WORK TO DO: From the material below, list every line containing "writing".

-------- STORED DATA --------

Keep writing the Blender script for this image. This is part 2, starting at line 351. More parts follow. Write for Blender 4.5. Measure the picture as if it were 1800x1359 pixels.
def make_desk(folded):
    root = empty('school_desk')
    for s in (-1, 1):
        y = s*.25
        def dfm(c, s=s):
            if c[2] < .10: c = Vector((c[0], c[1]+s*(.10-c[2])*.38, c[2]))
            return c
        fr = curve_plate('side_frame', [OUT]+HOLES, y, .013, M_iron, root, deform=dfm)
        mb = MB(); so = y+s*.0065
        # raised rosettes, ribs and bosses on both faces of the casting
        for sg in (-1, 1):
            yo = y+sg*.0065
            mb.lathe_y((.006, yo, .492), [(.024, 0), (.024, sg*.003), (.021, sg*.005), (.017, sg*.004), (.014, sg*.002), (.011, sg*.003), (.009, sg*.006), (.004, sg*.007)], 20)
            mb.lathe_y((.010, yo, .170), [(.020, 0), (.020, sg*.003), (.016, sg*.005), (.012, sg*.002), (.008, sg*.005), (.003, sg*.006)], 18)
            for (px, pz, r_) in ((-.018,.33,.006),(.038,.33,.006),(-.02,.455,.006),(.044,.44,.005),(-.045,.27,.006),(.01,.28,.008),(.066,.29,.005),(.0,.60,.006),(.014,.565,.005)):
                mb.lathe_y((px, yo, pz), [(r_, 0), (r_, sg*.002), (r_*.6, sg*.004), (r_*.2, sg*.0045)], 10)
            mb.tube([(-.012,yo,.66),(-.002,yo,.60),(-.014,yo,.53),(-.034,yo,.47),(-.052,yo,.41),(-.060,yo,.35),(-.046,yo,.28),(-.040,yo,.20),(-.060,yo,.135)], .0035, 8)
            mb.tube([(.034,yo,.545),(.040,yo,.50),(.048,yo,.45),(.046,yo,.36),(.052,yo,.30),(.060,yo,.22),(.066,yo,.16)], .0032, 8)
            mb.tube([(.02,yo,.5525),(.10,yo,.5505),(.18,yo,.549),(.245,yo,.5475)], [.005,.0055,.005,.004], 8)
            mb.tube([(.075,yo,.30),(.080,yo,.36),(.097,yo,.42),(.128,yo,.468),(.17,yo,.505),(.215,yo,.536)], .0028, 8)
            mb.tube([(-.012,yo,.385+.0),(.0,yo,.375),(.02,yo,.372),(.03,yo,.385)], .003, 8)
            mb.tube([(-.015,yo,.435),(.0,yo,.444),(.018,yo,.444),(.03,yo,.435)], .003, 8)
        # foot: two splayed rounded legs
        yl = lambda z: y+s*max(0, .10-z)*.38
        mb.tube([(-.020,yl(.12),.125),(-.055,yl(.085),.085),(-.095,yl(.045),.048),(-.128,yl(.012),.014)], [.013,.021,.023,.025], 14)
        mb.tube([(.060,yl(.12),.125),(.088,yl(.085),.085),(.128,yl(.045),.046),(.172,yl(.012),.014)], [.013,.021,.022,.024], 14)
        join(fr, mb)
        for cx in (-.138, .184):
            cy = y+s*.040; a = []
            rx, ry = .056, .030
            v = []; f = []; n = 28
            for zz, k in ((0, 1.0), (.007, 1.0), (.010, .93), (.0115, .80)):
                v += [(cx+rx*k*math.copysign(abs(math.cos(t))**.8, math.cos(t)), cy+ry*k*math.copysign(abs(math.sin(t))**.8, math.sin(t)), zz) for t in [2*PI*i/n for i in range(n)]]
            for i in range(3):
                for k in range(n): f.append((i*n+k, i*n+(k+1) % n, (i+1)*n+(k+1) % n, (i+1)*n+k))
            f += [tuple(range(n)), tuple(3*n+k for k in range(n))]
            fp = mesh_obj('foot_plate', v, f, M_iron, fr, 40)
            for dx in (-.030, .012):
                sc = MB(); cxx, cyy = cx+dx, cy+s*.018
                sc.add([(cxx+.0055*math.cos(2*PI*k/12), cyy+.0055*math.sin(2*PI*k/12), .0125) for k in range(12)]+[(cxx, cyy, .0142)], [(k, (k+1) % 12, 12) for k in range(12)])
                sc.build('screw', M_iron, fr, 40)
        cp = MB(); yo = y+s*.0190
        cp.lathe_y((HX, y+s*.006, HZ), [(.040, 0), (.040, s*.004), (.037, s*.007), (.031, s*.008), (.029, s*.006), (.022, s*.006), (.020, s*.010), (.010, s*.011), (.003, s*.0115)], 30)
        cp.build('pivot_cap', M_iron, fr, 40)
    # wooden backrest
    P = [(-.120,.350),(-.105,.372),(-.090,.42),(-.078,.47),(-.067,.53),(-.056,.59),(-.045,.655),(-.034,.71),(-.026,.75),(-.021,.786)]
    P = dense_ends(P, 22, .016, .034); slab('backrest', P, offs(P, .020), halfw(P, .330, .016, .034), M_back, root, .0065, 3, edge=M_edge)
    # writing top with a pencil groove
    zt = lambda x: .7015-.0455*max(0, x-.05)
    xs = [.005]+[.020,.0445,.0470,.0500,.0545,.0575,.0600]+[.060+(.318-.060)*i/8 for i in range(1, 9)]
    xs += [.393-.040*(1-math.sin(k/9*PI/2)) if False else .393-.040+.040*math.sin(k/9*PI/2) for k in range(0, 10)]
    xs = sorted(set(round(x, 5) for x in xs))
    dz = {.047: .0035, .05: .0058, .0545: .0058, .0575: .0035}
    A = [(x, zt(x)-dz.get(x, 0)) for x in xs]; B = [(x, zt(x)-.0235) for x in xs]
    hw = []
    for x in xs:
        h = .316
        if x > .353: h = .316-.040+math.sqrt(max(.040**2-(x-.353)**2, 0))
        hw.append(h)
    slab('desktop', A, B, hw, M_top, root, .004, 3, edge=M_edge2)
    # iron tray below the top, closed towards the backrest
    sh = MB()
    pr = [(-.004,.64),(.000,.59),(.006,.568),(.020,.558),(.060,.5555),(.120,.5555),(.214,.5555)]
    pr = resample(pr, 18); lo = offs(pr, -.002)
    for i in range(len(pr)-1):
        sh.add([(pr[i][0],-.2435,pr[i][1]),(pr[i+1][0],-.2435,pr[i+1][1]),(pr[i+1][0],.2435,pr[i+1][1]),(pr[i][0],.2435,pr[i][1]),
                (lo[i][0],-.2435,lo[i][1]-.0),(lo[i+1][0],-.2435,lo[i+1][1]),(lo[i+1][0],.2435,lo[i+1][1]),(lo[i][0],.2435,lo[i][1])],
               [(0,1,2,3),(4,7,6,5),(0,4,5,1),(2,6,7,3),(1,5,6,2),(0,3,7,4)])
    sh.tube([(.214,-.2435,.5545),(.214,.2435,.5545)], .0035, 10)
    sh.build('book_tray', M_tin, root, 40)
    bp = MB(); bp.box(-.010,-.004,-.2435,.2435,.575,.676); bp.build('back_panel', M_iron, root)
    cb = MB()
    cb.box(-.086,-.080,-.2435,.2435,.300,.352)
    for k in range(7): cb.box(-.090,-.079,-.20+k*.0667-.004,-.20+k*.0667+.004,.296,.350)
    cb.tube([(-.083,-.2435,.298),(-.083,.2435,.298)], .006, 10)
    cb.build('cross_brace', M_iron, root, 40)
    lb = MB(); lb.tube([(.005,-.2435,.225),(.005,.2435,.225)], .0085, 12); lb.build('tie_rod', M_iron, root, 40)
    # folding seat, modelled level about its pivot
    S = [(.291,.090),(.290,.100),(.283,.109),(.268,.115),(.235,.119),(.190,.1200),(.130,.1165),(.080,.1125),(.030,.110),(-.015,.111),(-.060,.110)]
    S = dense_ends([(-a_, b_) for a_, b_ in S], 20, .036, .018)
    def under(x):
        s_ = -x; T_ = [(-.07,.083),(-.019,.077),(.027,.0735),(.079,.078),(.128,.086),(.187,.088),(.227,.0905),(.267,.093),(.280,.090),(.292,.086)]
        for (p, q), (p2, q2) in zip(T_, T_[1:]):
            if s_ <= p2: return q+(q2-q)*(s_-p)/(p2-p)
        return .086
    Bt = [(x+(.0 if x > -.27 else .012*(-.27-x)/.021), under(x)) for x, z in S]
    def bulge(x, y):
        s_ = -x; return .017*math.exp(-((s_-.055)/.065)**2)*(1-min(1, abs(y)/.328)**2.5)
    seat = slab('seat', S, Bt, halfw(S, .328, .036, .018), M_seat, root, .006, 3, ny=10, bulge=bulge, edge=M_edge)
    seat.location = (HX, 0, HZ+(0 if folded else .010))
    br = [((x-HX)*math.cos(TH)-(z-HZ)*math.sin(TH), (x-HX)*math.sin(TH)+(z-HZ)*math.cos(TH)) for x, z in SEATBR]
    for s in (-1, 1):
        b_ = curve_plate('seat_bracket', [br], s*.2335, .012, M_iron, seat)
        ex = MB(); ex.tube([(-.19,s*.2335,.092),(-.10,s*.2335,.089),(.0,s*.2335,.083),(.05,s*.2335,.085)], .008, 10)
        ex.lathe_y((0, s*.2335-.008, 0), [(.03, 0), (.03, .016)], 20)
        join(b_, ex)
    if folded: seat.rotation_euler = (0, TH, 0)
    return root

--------

ANSWER TO THE EXERCISE:
Keep writing the Blender script for this image. This is part 2, starting at line 351. More parts follow. Write for Blender 4.5. Measure the picture as if it were 1800x1359 pixels.
    # writing top with a pencil groove